71 La Cour rappelle que le juge qui applique les dispositions de droit interne destinés à transposer une directive, il doit prendre en considération l’ensemble du droit national et l’interpréter à la lumière du texte et de la finalité de la directive. Il doit aboutir à une solution conforme aux objectifs poursuivis, sans toutefois interpréter contra legem.

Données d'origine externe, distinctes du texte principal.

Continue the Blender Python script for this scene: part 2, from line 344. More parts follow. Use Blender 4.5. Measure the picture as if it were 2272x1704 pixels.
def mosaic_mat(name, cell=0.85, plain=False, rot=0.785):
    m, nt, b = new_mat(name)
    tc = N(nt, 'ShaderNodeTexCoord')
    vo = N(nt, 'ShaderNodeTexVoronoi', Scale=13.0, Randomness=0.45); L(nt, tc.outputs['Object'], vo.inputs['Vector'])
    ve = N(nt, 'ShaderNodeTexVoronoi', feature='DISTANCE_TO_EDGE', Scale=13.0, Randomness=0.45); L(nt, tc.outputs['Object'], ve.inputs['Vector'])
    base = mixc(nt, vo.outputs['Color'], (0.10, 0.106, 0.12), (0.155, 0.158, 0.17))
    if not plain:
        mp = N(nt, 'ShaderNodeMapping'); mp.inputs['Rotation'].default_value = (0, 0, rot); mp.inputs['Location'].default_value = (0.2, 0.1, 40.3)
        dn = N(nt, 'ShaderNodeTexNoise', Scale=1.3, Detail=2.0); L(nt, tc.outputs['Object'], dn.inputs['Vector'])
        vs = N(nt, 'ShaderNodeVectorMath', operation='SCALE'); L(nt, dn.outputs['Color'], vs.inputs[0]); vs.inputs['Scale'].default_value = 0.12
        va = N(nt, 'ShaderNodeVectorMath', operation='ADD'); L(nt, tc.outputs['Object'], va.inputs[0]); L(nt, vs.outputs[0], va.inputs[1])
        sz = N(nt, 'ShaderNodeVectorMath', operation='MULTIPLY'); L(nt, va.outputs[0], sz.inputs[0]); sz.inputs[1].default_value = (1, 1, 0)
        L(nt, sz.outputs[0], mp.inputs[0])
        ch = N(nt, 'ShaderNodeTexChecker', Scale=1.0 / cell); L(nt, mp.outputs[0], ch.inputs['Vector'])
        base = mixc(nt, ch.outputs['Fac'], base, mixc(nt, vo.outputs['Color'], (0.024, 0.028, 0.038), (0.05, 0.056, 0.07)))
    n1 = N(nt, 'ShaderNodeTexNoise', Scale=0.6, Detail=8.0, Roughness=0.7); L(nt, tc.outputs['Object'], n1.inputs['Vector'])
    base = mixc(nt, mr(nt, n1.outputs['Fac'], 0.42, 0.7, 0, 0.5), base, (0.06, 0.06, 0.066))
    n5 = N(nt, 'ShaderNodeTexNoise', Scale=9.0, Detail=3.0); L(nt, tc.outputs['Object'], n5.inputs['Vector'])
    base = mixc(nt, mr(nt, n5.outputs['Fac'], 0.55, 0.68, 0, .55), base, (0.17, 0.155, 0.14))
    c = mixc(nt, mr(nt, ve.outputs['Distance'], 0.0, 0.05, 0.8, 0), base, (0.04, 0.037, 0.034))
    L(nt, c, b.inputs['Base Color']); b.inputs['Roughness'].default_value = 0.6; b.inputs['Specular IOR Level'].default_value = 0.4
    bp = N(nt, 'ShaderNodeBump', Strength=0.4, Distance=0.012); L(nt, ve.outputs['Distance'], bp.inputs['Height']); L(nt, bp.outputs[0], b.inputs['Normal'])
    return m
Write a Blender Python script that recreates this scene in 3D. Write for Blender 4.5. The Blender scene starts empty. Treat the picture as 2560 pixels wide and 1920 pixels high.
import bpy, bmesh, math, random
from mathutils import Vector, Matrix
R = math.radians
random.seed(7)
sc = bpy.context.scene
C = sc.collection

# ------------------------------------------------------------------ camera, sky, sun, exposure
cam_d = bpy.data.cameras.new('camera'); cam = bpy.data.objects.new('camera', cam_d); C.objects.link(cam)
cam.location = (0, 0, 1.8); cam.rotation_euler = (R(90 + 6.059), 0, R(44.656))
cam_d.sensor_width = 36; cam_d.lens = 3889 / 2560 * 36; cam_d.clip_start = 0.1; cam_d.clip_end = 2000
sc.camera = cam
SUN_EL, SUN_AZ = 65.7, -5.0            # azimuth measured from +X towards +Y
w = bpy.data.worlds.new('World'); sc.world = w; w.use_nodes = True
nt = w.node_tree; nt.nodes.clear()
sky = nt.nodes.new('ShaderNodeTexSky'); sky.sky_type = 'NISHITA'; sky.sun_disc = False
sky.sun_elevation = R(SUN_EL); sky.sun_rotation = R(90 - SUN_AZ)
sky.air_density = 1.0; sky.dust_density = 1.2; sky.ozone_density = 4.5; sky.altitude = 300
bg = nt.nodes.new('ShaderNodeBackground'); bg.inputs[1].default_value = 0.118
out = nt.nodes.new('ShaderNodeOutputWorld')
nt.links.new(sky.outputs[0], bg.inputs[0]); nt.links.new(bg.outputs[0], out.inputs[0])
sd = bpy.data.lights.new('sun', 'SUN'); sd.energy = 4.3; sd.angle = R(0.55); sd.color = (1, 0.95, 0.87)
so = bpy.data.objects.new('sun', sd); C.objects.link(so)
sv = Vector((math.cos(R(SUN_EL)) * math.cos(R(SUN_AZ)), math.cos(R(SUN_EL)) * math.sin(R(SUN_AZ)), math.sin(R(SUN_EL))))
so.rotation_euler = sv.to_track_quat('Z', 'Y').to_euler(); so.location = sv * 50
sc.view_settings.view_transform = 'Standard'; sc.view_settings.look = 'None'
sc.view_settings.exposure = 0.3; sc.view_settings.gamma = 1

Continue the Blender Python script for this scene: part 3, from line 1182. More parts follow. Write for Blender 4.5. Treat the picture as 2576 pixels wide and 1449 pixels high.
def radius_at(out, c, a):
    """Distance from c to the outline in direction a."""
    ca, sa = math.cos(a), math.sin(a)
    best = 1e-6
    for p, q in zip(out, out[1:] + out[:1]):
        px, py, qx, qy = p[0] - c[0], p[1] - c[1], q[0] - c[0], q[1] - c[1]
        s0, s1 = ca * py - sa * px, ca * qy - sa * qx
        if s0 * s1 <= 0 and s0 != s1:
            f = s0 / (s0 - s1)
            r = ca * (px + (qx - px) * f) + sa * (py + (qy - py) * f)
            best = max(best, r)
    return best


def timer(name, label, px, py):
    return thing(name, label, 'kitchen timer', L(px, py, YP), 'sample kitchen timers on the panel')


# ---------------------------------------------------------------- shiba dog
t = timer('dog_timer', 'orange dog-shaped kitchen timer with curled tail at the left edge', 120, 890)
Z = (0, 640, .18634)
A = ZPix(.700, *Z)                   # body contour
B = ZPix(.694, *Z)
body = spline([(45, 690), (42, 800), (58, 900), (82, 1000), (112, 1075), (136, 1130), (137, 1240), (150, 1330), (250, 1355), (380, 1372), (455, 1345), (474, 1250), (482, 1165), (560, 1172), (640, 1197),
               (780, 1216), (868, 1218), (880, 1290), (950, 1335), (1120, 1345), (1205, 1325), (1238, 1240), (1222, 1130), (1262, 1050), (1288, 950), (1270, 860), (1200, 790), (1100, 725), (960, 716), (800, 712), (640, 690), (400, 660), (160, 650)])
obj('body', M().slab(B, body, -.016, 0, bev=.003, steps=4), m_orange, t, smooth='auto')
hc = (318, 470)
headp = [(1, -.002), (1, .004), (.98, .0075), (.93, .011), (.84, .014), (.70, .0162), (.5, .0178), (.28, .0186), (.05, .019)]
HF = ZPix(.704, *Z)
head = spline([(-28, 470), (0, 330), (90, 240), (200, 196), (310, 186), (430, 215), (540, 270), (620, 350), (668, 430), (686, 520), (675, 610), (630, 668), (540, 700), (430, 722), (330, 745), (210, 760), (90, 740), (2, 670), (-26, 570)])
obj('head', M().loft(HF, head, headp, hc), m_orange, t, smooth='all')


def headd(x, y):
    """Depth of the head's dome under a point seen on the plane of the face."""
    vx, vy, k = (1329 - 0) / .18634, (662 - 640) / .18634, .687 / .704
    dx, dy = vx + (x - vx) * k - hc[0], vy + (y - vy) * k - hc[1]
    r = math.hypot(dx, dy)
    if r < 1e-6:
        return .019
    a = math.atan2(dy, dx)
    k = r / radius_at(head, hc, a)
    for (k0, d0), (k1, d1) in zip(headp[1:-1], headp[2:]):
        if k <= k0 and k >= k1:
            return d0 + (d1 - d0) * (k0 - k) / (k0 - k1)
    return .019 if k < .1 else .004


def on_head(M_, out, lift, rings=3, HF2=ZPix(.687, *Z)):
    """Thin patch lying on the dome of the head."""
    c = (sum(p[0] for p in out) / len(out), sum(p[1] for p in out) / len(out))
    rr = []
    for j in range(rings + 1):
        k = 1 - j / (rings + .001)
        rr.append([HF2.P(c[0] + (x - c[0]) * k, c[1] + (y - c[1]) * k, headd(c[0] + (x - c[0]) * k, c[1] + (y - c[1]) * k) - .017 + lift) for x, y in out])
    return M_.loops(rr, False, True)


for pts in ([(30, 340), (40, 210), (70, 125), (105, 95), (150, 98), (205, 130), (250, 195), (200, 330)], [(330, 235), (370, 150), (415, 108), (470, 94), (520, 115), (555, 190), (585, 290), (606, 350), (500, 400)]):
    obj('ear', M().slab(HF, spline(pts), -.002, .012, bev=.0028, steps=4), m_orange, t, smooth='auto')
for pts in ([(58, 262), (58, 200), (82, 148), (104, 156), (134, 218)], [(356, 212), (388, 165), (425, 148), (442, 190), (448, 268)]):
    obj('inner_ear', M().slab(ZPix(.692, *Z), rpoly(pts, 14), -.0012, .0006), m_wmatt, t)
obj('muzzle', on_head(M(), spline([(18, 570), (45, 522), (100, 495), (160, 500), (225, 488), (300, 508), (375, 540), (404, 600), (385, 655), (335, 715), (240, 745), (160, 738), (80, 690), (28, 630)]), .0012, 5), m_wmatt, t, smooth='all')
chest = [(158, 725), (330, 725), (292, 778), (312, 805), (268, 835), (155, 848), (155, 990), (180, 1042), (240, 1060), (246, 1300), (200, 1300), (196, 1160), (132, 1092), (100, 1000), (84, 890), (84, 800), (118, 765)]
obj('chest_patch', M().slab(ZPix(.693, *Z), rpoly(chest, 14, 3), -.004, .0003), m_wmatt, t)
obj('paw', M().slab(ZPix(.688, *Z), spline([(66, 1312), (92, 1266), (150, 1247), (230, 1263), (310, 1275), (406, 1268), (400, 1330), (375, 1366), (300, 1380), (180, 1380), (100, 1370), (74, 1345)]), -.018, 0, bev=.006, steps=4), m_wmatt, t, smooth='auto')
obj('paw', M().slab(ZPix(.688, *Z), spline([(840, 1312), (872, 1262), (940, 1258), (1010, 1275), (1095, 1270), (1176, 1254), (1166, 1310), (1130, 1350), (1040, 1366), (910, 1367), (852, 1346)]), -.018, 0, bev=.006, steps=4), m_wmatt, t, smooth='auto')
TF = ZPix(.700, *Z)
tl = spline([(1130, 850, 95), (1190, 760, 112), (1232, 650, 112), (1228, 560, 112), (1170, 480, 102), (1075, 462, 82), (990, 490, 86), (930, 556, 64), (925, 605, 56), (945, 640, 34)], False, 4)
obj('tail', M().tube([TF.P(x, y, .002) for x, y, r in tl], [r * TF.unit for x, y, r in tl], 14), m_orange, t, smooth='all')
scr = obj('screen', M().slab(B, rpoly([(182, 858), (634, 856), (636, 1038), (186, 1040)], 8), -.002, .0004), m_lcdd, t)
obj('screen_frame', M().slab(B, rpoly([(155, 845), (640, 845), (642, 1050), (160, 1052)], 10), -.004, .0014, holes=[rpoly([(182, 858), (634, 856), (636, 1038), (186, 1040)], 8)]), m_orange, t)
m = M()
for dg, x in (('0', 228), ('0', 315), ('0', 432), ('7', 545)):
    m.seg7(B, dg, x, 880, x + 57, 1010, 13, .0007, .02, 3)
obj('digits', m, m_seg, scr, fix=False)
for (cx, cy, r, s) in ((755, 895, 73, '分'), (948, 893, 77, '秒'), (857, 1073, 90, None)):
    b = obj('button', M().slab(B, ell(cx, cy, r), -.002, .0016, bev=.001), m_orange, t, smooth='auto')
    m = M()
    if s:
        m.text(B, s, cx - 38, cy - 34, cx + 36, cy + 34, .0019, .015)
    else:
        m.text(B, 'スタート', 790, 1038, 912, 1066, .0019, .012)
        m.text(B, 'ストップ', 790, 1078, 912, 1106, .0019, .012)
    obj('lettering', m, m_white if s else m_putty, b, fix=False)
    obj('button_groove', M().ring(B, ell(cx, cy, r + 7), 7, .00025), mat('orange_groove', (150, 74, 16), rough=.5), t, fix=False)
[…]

72 Si le juge conclut que le requérant a droit à l’indemnité qu’il réclame, il lui reviendra de vérifier si une interprétation conforme des textes peut être faite sans priver le requérant du bénéfice de l’indemnité qu’il réclame. Notons que dans ce cas, il sera amené à juger à contrario de la jurisprudence du Tribunal Supremo.
Réponse de la Cour
« Par ces motifs, la Cour ( chambre) dit pour droit :
L’article 5, paragraphe 1, premier alinéa, de la directive 2008/104/CE du Parlement européen et du Conseil, du 19 novembre 2008, relative au travail intérimaire, lu en combinaison avec l’article 3, paragraphe 1, sous f), de celle-ci,
doit être interprété en ce sens que :
il s’oppose à une réglementation nationale, telle qu’interprétée par la jurisprudence nationale, en vertu de laquelle l’indemnité à laquelle les travailleurs intérimaires peuvent prétendre au titre d’une incapacité permanente totale d’exercer leur profession habituelle, résultant d’un accident de travail survenu dans l’entreprise utilisatrice et ayant pour conséquence la cessation de leur relation de travail intérimaire, est d’un montant inférieur à celui de l’indemnité à laquelle ces travailleurs pourraient prétendre, dans la même situation et au même titre, s’ils avaient été recrutés directement par cette entreprise utilisatrice pour y occuper le même poste pendant la même durée. »
1Les textes en italique sont des textes de la rédaction. Ils fournissent des information nécessaires à une lecture plus facile.
2Point 55 de l’arrêt.
3Explications relatives à la charte : JO 2007, C 303, p. 17
4Voir supra la législation espagnole ainsi que les faits et procédures.